Short exercise: Establish how many lines in the material include the string "scene" and report it as a lone number.

Information provided:
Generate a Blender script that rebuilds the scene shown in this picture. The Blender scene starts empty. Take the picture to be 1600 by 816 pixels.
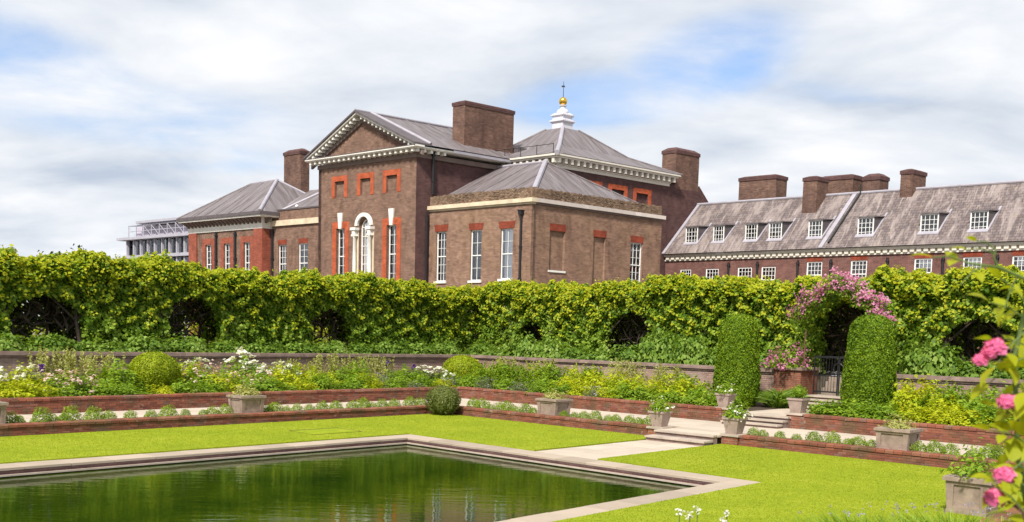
import bpy, math, random
import numpy as np
from mathutils import Vector, Matrix
random.seed(7); rng = np.random.default_rng(7)
SC = bpy.context.scene; COL = SC.collection
# ------------------------------------------------------------------ camera
cam = bpy.data.cameras.new('camera'); camo = bpy.data.objects.new('camera', cam); COL.objects.link(camo); SC.camera = camo
cam.sensor_width = 36.0; cam.lens = 36.0; cam.shift_y = 0.178; cam.clip_start = 0.1; cam.clip_end = 3000
PITCH = math.radians(5.884); ROLL = math.radians(1.547)
d = Vector((0, math.cos(PITCH), -math.sin(PITCH))); r = Vector((1, 0, 0)); u = r.cross(d)
cr = r*math.cos(ROLL) + u*math.sin(ROLL); cu = u*math.cos(ROLL) - r*math.sin(ROLL)
m = Matrix((cr, cu, -d)).transposed().to_4x4(); m.translation = (0, 0, 2.8); camo.matrix_world = m
cam.dof.use_dof = True; cam.dof.focus_distance = 40; cam.dof.aperture_fstop = 5.0
# ------------------------------------------------------------------ light and sky
SUN_EL = math.radians(47); SUN_H = Vector((-0.36, -0.933, 0)).normalized()
SC.view_settings.view_transform = 'Standard'; SC.view_settings.look = 'None'
SC.view_settings.exposure = 0.92; SC.view_settings.gamma = 1
sl = bpy.data.lights.new('sun', 'SUN'); sl.energy = 3.2; sl.angle = math.radians(7); sl.color = (1, .95, .86)
so = bpy.data.objects.new('sun', sl); COL.objects.link(so)
sdir = SUN_H*math.cos(SUN_EL) + Vector((0, 0, math.sin(SUN_EL)))
so.rotation_euler = sdir.to_track_quat('Z', 'Y').to_euler(); so.location = (-40, -60, 80)
world = bpy.data.worlds.new('World'); SC.world = world; world.use_nodes = True

class NT:
    """small helper for node trees"""
    def __init__(s, tree): s.t = tree; s.n = tree.nodes; s.l = tree.links
    def add(s, typ, **kw):
        n = s.n.new(typ)
        for k, v in kw.items():
            if k.startswith('_'): continue
            setattr(n, k, v)
        return n
    def put(s, sock, val):
        if isinstance(val, bpy.types.NodeSocket): s.l.new(val, sock)
        elif val is not None:
            try: sock.default_value = val
            except Exception: sock.default_value = (*val, 1)
    def math(s, op, a, b=None, clamp=False):
        n = s.add('ShaderNodeMath', operation=op, use_clamp=clamp); s.put(n.inputs[0], a)
        if b is not None: s.put(n.inputs[1], b)
        return n.outputs[0]
    def mix(s, f, a, b, mode='MIX'):
        n = s.add('ShaderNodeMix', data_type='RGBA', blend_type=mode); s.put(n.inputs[0], f); s.put(n.inputs[6], a); s.put(n.inputs[7], b)
        return n.outputs[2]
    def noise(s, vec, scale, detail=4, rough=.55, dist=0):
        n = s.add('ShaderNodeTexNoise'); s.put(n.inputs['Vector'], vec)
        n.inputs['Scale'].default_value = scale; n.inputs['Detail'].default_value = detail
        n.inputs['Roughness'].default_value = rough; n.inputs['Distortion'].default_value = dist
        return n.outputs['Fac']
    def ramp(s, f, stops):
        n = s.add('ShaderNodeValToRGB'); e = n.color_ramp.elements
        while len(e) < len(stops): e.new(.5)
        for el, (p, c) in zip(e, stops): el.position = p; el.color = (*c, 1) if len(c) == 3 else c
        s.put(n.inputs[0], f); return n.outputs[0]
    def mapping(s, vec, scale=(1, 1, 1), loc=(0, 0, 0), rot=(0, 0, 0)):
        n = s.add('ShaderNodeMapping'); s.put(n.inputs[0], vec); n.inputs['Scale'].default_value = scale
        n.inputs['Location'].default_value = loc; n.inputs['Rotation'].default_value = rot
        return n.outputs[0]
    def smooth(s, v, a, b):
        n = s.add('ShaderNodeMapRange', interpolation_type='SMOOTHSTEP'); s.put(n.inputs[0], v)
        n.inputs[1].default_value = a; n.inputs[2].default_value = b
        return n.outputs[0]

w = NT(world.node_tree); w.n.clear()
sky = w.add('ShaderNodeTexSky', sky_type='NISHITA'); sky.sun_disc = False; sky.sun_elevation = SUN_EL
sky.sun_rotation = math.atan2(SUN_H.x, SUN_H.y); sky.air_density = 1; sky.dust_density = .6; sky.ozone_density = 1.5
tc = w.add('ShaderNodeTexCoord'); sep = w.add('ShaderNodeSeparateXYZ'); w.l.new(tc.outputs['Generated'], sep.inputs[0])
dx, dy, dz = sep.outputs
zc = w.math('ADD', w.math('MAXIMUM', dz, 0.0), 0.22)
comb = w.add('ShaderNodeCombineXYZ'); w.put(comb.inputs[0], w.math('DIVIDE', dx, zc)); w.put(comb.inputs[1], w.math('DIVIDE', dy, zc))
cl = comb.outputs[0]
n1 = w.noise(w.mapping(cl, (1, 1.5, 1), (3.1, .4, 0)), 1.3, 6, .5, .25)
n2 = w.noise(w.mapping(cl, (1, 1.3, 1), (8.2, 1.7, 0)), 2.3, 6, .52, .3)
az = w.math('ARCTAN2', dx, dy); el = w.math('ARCSINE', dz)
def gap(a0, e0, wa, we, tilt=0):
    da = w.math('SUBTRACT', az, math.radians(a0)); de = w.math('SUBTRACT', el, math.radians(e0))
    de = w.math('SUBTRACT', de, w.math('MULTIPLY', da, tilt))
    q = w.math('ADD', w.math('POWER', w.math('ABSOLUTE', w.math('DIVIDE', da, math.radians(wa))), 2), w.math('POWER', w.math('ABSOLUTE', w.math('DIVIDE', de, math.radians(we))), 2))
    return w.math('SUBTRACT', 1.0, w.smooth(q, .05, 1.7))
gaps = w.math('MAXIMUM', gap(-27.5, 13.3, 7.5, 2.0, -.2), gap(10.0, 14.6, 4.6, 2.1, .2))
gaps = w.math('MAXIMUM', gaps, w.math('MAXIMUM', w.math('MULTIPLY', gap(-21, 10.8, 9, 1.6, 0), .5), w.math('MULTIPLY', gap(5.0, 12.8, 6, 1.5, .12), .75)))
blue = w.math('MULTIPLY', gaps, w.smooth(w.math('ADD', n2, w.math('MULTIPLY', n1, .5)), .95, .55))
blue = w.math('ADD', w.math('MULTIPLY', blue, .88), w.math('MULTIPLY', w.smooth(n1, .43, .28), .3), True)
shade = w.math('ADD', w.math('MULTIPLY', n2, .6), w.math('MULTIPLY', n1, .4))
cloud = w.ramp(shade, [(.36, (.29, .33, .395)), (.455, (.39, .418, .46)), (.53, (.455, .474, .505)), (.61, (.53, .535, .545))])
skyc = w.mix(1.0, sky.outputs[0], (.075, .085, .10, 1), 'MULTIPLY')
skym = w.mix(blue, cloud, skyc)
bg = w.add('ShaderNodeBackground'); w.put(bg.inputs[0], skym); bg.inputs[1].default_value = 1.0
ow = w.add('ShaderNodeOutputWorld'); w.l.new(bg.outputs[0], ow.inputs[0])

# ------------------------------------------------------------------ places: garden axes and palace axes
QG = (-2.9065, 28.8722); UA = (.6528, .7575); VB = (-.7019, .7123)
PB = (.8078, 62.0); AB = (.7708, .637); BB = (-.7641, .6451)
def G(a, b, z=0.0): return (QG[0]+a*UA[0]+b*VB[0], QG[1]+a*UA[1]+b*VB[1], z)
def B(a, b, z=0.0): return (PB[0]+a*AB[0]+b*BB[0], PB[1]+a*AB[1]+b*BB[1], z)
def ident(x, y, z=0.0): return (x, y, z)

# ------------------------------------------------------------------ materials
MATS = {}
def mat(name, fn):
    mt = bpy.data.materials.new(name); mt.use_nodes = True; t = NT(mt.node_tree); t.n.clear()
    out = t.add('ShaderNodeOutputMaterial'); t.l.new(fn(t), out.inputs[0]); MATS[name] = mt; return mt
def pbsdf(t, color, rough=.7, bump=None, bstr=.3, bdist=.02, metal=0, spec=.4, **kw):
    p = t.add('ShaderNodeBsdfPrincipled'); t.put(p.inputs['Base Color'], color); t.put(p.inputs['Roughness'], rough)
    p.inputs['Metallic'].default_value = metal; p.inputs['Specular IOR Level'].default_value = spec
    if bump is not None:
        bn = t.add('ShaderNodeBump'); bn.inputs['Strength'].default_value = bstr; bn.inputs['Distance'].default_value = bdist
        t.put(bn.inputs['Height'], bump); t.l.new(bn.outputs[0], p.inputs['Normal'])
    return p.outputs[0]
def scl(c, k): return tuple(min(1, x*k) for x in c)
def uvv(t): return t.add('ShaderNodeTexCoord').outputs['UV']
def posv(t): return t.add('ShaderNodeNewGeometry').outputs['Position']
def brick_mat(name, c1, c2, mortar, stain=(.5, .45, .4), bw=.225, rh=.075, ms=.009, stain_amt=.5):
    def fn(t):
        uv = uvv(t); b = t.add('ShaderNodeTexBrick'); t.l.new(uv, b.inputs['Vector'])
        t.put(b.inputs['Color1'], c1); t.put(b.inputs['Color2'], c2); t.put(b.inputs['Mortar'], mortar)
        b.inputs['Scale'].default_value = 1; b.inputs['Mortar Size'].default_value = ms; b.inputs['Brick Width'].default_value = bw; b.inputs['Row Height'].default_value = rh
        b.inputs['Bias'].default_value = -.1
        p = posv(t); big = t.noise(p, .55, 5, .6); fine = t.noise(t.mapping(uv, (1.2, 7.5, 1)), 1.6, 5, .75); midn = t.noise(p, 1.7, 5, .7)
        c = t.mix(t.math('MULTIPLY', t.smooth(big, .42, .68), stain_amt), b.outputs[0], stain, 'MIX')
        soot = t.noise(t.mapping(uv, (1.3, .22, 1)), 1.0, 6, .65); c = t.mix(t.math('MULTIPLY', t.smooth(soot, .52, .68), .45), c, scl(c1[:3], .6))
        v = t.math('ADD', t.math('ADD', t.math('MULTIPLY', fine, 1.7), t.math('MULTIPLY', midn, 1.3)), -.5)
        hs = t.add('ShaderNodeHueSaturation'); t.put(hs.inputs['Value'], v); t.put(hs.inputs['Color'], c)
        return pbsdf(t, hs.outputs[0], .9, b.outputs['Fac'], .35, .01, spec=.15)
    return mat(name, fn)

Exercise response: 2